NEC Compound Semiconductor Devices’ Optical Modules Enable 10 Gigabits per Second Transmission over Multi-mode Fiber System

NEC Compound Semiconductor Devices today announced the successful development of two compact optical module series compliant with the IEEE802.3aq 10GBASE-LRM standard that achieve high-speed signal transmission of up to 10 gigabits per second (Gbps) over Multi-Mode Fiber (MMF). The NX7320 series transmitter optical sub-assembly (TOSA) and NR3420 series receiver optical sub assembly (ROSA) are designed to facilitate construction of high-speed networks.

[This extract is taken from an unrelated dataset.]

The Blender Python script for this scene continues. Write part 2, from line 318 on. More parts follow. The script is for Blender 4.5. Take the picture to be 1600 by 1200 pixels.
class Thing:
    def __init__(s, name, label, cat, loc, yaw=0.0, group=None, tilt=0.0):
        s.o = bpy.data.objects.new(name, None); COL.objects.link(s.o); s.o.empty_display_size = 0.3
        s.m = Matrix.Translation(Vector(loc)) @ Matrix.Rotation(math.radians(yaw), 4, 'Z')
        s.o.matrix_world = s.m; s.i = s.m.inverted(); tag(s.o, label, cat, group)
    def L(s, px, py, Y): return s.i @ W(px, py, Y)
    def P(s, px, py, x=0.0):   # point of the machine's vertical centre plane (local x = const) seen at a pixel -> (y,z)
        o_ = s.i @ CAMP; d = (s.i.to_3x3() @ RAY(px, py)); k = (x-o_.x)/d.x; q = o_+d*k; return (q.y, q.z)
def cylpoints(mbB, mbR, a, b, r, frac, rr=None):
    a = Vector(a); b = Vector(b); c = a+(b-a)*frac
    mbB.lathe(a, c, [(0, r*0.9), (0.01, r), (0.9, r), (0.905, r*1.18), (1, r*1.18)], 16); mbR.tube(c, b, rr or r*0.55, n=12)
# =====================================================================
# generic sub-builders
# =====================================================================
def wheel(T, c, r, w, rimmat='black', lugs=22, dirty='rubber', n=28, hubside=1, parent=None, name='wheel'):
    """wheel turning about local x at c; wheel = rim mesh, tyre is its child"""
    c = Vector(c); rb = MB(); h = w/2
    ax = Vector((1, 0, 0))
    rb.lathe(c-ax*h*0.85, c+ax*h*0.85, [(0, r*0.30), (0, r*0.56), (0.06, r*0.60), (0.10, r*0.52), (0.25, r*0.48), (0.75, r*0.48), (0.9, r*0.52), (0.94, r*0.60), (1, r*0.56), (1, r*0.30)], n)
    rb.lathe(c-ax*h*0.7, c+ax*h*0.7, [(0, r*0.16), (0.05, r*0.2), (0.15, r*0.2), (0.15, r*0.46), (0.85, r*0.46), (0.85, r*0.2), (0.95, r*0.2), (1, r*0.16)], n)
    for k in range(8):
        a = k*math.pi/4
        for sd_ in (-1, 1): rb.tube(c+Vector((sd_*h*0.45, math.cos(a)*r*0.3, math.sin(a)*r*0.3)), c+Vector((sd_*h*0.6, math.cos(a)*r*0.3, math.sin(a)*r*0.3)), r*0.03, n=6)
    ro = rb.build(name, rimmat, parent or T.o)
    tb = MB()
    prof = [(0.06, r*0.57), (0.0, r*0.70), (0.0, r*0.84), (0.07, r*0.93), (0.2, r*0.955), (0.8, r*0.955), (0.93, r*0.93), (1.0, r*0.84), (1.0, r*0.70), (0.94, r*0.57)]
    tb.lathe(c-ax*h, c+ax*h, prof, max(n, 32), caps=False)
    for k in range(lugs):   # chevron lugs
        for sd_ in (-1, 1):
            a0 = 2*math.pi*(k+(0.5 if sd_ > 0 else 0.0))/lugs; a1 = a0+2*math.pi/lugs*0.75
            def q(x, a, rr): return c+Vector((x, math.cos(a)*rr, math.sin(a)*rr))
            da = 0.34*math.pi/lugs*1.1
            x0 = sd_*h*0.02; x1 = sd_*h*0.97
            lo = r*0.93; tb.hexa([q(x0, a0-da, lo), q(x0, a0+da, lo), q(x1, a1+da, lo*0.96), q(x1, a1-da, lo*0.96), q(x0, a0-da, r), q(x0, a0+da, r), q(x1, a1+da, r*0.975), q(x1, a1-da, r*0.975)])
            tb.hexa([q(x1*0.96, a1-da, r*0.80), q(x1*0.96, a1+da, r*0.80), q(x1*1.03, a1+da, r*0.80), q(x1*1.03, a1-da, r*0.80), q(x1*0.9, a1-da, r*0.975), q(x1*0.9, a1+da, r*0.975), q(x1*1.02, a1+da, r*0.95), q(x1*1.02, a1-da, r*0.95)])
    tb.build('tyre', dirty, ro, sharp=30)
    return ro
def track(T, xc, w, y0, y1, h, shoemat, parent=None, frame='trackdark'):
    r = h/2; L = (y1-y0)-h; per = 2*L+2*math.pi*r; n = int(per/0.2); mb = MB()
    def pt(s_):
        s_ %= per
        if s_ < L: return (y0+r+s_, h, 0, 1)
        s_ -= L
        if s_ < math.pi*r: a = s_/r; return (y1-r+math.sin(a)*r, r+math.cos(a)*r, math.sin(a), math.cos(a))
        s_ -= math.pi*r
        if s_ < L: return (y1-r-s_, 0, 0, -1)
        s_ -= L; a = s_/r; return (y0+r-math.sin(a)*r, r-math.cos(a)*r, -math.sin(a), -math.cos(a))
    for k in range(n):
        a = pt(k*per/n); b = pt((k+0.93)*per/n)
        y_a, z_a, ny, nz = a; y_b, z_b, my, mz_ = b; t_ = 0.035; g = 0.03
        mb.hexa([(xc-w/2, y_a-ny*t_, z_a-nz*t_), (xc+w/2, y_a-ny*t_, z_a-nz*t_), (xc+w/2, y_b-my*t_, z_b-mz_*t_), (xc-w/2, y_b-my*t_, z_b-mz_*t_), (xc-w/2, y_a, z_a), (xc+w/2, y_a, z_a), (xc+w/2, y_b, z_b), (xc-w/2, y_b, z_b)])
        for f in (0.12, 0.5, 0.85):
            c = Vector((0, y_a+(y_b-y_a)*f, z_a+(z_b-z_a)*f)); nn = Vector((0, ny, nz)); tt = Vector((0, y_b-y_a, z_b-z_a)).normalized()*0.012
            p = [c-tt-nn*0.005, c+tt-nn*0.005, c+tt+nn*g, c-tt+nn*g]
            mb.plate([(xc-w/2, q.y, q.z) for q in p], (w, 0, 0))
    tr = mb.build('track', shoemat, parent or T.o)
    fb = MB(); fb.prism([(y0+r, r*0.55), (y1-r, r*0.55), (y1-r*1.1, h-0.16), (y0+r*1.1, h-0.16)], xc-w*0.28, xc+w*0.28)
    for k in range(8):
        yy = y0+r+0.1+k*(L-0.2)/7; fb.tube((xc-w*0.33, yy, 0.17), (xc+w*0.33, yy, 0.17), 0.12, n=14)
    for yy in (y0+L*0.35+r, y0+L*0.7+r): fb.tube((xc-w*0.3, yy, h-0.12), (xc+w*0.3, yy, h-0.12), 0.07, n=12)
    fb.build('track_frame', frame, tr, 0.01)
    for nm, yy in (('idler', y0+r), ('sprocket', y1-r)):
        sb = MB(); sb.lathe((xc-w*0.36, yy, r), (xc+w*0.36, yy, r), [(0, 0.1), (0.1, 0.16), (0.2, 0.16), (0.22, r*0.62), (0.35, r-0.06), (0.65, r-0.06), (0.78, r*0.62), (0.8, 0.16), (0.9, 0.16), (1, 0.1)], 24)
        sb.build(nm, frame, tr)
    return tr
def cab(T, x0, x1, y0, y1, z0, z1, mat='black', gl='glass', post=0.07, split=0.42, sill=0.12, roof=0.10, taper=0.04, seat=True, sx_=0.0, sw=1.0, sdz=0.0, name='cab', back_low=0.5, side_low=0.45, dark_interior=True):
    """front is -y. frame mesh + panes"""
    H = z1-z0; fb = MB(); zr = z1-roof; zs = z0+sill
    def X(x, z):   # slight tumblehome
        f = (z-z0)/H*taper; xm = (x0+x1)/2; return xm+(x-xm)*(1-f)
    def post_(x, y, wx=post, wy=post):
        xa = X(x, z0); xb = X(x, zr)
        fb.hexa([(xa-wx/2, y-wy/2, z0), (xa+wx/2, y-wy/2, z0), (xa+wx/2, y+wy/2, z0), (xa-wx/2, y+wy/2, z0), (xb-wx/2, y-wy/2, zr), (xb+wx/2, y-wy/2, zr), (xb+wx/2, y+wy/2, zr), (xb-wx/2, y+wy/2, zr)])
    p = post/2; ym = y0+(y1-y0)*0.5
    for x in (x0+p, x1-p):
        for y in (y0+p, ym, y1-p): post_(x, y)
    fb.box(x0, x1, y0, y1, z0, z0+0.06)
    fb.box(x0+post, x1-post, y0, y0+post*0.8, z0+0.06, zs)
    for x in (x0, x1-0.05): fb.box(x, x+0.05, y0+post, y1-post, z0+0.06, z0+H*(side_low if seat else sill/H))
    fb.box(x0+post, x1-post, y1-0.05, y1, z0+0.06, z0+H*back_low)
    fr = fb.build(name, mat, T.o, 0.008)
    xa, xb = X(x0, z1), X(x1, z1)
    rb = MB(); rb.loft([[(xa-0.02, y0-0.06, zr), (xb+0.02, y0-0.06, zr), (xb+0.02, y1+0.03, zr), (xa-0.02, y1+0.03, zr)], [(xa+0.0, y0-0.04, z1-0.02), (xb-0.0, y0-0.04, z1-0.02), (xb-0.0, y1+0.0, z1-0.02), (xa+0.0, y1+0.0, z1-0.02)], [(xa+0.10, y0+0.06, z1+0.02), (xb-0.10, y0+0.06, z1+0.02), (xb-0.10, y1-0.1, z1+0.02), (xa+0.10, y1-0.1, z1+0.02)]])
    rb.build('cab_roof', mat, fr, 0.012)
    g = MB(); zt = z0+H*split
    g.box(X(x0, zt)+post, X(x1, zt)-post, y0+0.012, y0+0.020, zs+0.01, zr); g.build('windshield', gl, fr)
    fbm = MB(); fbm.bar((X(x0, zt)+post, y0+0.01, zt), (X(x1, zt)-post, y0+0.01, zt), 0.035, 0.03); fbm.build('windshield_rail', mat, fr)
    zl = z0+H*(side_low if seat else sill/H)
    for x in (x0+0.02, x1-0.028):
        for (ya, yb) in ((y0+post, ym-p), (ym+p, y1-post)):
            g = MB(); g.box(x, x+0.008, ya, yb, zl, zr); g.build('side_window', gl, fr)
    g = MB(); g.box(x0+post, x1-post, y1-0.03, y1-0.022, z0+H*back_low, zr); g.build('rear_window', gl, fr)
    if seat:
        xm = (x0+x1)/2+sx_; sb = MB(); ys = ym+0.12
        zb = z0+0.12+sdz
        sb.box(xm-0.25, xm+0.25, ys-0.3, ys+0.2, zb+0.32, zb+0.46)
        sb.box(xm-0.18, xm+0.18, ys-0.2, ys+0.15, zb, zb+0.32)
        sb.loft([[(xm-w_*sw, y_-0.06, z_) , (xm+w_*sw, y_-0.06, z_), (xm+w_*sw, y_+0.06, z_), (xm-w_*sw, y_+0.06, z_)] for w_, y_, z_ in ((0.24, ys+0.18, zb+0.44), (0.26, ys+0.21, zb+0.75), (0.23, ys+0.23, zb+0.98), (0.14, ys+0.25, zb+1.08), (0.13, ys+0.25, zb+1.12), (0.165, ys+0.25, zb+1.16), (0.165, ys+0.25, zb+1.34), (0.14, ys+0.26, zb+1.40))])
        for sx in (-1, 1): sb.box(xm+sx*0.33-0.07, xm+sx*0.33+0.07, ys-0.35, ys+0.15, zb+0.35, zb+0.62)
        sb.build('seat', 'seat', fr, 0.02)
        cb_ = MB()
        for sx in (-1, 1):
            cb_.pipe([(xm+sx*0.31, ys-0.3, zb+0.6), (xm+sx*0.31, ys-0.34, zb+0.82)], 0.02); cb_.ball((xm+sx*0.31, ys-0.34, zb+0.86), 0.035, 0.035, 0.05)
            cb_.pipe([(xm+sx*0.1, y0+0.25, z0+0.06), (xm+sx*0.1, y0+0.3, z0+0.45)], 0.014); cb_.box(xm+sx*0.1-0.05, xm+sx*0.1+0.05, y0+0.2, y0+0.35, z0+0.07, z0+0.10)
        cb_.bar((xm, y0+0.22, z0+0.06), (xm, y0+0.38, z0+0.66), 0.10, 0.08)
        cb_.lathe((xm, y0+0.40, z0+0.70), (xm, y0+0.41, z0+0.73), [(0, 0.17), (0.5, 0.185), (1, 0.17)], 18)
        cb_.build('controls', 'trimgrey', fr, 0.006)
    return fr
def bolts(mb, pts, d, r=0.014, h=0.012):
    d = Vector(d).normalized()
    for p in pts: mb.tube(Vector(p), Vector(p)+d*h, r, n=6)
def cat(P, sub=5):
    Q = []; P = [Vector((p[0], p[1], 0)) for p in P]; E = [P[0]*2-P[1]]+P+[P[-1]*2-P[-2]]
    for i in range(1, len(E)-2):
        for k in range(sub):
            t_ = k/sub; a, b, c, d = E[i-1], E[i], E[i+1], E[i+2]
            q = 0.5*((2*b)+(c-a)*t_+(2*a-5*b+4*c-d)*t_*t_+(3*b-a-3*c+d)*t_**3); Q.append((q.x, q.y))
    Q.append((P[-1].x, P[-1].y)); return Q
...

As broadband internet services have evolved, the volume of data transmitted in communications has skyrocketed, forcing companies and universities to build high-speed networks and local area networks capable of handling large volumes of data. The NX7320 TOSA and NR3420 series ROSA help meet this demand by delivering high speed.

NEC Compound Semiconductor Devices developed a new laser diode with AlGaInAs, a compound composed of aluminum, gallium, indium and arsenic, which has a large effect of electron confinement and is efficient in high temperature and high speed operating conditions. The laser diode is sealed in a CAN package, making it optimal for compact transceivers. The modules also use a receptacle package, allowing easy connection with an optical connector.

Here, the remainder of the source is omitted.